-- Problem to work on --
For this exercise, return only the lines from the line containing "Generate a Blender" through the line containing "def new(): return bmesh.new()", both ends included, exactly as they are.

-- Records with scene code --
^^^^^^^^

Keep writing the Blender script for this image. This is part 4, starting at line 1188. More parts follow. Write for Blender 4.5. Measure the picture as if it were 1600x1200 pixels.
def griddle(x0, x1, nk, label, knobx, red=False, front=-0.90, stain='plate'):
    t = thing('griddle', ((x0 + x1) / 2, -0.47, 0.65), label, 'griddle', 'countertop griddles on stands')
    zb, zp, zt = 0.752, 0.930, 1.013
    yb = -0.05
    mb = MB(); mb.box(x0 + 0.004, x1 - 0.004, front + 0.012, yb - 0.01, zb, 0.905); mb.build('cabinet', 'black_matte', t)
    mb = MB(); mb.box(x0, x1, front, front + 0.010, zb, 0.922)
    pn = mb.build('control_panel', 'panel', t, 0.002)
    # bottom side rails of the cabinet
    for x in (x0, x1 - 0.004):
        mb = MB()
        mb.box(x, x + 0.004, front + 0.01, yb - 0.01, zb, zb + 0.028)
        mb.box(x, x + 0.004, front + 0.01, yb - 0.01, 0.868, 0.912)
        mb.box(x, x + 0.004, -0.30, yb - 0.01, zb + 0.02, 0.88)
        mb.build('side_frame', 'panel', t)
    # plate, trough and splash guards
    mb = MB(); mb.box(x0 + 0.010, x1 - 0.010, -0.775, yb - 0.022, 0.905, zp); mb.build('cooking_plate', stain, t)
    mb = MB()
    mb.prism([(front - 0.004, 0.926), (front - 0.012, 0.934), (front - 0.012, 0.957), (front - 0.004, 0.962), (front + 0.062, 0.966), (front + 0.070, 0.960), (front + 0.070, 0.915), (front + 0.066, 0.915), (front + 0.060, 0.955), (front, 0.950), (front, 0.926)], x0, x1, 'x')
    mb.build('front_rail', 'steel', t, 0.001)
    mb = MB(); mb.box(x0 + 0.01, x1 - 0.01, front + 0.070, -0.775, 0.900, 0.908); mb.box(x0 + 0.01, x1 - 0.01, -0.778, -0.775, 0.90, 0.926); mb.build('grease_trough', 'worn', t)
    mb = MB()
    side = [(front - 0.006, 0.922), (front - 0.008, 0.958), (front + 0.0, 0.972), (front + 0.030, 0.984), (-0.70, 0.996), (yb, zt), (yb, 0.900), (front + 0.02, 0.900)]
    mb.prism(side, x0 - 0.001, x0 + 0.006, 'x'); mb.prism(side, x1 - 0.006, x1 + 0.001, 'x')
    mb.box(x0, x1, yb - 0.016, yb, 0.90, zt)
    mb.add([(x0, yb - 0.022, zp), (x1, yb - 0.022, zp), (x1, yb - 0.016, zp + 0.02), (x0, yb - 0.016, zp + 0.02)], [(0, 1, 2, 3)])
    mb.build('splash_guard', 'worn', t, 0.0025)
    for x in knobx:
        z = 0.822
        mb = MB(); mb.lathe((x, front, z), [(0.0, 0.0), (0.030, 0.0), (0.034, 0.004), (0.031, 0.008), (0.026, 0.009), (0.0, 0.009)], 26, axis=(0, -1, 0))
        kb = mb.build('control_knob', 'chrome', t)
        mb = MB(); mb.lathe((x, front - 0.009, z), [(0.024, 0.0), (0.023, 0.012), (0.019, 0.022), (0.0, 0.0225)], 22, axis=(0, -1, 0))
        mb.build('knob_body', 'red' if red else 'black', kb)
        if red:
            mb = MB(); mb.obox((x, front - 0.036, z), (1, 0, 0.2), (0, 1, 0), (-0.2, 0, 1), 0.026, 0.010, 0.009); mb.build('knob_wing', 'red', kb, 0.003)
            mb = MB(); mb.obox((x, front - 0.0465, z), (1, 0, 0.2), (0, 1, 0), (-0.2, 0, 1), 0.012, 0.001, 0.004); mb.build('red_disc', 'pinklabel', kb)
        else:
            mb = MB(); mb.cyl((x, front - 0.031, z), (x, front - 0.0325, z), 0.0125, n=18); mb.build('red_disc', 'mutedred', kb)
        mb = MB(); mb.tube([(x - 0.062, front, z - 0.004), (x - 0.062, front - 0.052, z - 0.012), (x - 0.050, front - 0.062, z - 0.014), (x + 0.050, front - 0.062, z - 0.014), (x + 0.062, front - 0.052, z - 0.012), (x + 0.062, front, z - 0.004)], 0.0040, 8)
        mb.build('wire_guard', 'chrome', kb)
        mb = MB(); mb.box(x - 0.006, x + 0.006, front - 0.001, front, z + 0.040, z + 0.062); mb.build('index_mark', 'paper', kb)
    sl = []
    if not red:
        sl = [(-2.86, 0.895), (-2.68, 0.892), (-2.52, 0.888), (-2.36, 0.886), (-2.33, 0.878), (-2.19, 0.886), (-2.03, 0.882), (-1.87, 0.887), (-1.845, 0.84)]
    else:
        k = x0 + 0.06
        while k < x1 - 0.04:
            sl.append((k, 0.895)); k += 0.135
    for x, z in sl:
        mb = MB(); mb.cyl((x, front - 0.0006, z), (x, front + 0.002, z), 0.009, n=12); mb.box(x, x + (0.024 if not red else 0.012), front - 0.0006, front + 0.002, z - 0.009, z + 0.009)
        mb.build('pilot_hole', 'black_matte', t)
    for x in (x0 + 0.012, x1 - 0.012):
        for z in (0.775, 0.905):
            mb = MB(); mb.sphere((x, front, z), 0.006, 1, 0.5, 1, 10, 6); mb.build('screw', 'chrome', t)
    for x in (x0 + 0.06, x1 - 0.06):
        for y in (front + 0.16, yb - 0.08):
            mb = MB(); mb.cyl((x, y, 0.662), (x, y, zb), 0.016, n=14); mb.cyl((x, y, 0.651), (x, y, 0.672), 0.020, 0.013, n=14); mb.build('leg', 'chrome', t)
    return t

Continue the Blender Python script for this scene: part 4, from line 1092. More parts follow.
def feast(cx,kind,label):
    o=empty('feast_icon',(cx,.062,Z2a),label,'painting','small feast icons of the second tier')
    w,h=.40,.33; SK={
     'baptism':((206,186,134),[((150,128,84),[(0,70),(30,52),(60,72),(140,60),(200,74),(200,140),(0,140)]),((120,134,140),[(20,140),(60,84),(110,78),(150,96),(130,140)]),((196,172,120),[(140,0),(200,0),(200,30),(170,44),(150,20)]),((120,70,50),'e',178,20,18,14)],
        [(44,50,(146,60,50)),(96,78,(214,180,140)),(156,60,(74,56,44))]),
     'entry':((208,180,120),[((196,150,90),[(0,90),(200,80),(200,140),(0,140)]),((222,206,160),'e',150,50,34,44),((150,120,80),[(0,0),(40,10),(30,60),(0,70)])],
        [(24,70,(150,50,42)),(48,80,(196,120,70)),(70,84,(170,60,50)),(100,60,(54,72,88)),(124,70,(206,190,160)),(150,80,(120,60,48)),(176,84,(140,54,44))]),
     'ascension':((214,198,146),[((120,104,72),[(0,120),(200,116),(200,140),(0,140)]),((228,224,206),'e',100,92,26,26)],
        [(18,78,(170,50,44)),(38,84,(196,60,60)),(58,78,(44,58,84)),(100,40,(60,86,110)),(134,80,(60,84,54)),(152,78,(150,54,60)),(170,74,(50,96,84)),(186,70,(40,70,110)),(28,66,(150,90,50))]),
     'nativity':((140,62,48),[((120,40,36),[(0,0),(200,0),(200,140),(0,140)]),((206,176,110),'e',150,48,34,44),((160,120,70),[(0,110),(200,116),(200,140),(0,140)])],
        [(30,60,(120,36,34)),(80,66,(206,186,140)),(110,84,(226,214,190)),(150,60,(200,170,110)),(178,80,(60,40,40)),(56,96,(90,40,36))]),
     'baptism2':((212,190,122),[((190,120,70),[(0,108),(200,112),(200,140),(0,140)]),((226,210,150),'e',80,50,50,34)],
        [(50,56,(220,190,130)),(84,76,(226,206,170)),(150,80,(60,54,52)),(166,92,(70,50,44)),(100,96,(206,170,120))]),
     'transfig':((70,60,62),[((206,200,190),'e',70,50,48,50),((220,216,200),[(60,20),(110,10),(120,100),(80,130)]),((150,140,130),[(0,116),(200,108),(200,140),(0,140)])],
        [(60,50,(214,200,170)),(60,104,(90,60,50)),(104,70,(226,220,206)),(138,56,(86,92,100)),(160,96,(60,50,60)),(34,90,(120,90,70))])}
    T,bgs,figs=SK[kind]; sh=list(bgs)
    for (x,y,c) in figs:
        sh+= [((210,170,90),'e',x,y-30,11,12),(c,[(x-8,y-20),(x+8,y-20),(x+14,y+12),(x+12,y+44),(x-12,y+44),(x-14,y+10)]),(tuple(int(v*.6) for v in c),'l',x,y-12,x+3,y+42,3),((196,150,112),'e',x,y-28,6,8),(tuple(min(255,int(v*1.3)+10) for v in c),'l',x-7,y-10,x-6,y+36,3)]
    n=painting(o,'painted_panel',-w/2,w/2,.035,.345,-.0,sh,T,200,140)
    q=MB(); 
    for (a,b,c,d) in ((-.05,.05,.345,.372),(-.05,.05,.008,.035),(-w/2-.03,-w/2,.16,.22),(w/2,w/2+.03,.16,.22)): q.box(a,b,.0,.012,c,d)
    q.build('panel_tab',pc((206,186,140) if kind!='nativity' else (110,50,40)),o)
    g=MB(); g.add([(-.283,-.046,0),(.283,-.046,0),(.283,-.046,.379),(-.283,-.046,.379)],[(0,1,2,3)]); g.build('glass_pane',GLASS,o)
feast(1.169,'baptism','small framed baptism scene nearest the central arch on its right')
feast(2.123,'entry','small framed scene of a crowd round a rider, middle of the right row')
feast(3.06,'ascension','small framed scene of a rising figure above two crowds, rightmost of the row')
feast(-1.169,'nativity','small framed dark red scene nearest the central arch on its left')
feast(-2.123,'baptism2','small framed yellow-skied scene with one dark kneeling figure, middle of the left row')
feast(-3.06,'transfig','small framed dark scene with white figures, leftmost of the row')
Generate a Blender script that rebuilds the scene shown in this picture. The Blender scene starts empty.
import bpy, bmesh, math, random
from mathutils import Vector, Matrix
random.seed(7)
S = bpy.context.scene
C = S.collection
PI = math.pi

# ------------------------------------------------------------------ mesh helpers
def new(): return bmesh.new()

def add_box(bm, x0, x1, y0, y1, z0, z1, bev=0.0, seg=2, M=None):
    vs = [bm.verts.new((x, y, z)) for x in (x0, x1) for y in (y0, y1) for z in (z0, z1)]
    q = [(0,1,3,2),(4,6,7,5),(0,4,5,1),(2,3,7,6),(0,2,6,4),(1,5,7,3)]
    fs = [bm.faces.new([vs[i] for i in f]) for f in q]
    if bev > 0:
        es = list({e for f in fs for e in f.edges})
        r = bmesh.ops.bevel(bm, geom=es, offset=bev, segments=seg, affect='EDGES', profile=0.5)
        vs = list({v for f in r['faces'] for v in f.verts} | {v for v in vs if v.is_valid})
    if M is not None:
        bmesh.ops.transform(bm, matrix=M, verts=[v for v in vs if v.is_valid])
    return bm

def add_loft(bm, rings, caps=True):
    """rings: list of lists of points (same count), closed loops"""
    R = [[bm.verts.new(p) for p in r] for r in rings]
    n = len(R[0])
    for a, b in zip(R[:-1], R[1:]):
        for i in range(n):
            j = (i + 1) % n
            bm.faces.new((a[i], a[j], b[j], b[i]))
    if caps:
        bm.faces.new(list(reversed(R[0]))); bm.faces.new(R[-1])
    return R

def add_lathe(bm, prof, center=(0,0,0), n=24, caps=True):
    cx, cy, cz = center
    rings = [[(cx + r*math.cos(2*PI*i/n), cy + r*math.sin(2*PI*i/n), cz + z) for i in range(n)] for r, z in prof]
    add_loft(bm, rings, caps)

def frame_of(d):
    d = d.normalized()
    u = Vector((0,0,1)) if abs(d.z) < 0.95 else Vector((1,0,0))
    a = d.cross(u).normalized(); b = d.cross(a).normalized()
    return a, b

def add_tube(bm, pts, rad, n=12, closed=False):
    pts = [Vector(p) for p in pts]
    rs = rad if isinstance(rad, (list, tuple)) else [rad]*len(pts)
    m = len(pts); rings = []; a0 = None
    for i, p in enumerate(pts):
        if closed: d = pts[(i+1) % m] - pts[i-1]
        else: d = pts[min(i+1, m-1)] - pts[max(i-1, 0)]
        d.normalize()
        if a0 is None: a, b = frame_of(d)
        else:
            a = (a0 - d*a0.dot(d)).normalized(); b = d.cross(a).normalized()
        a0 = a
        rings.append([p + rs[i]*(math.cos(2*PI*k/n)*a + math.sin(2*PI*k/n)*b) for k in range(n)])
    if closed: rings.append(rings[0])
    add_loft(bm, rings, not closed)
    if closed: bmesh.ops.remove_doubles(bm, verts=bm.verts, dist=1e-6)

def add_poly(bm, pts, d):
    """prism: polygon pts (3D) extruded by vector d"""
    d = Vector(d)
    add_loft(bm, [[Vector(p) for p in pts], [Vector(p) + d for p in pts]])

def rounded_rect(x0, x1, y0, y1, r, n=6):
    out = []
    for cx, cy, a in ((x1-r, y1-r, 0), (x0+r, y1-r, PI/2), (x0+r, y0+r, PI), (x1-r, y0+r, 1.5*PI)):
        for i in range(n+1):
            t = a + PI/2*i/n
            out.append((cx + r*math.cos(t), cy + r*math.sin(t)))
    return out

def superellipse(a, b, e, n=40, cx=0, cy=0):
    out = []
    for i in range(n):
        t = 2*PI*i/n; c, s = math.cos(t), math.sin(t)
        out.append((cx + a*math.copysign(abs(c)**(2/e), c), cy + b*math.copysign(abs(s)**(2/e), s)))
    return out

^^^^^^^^

-- Correct answer --
Generate a Blender script that rebuilds the scene shown in this picture. The Blender scene starts empty.
import bpy, bmesh, math, random
from mathutils import Vector, Matrix
random.seed(7)
S = bpy.context.scene
C = S.collection
PI = math.pi

# ------------------------------------------------------------------ mesh helpers
def new(): return bmesh.new()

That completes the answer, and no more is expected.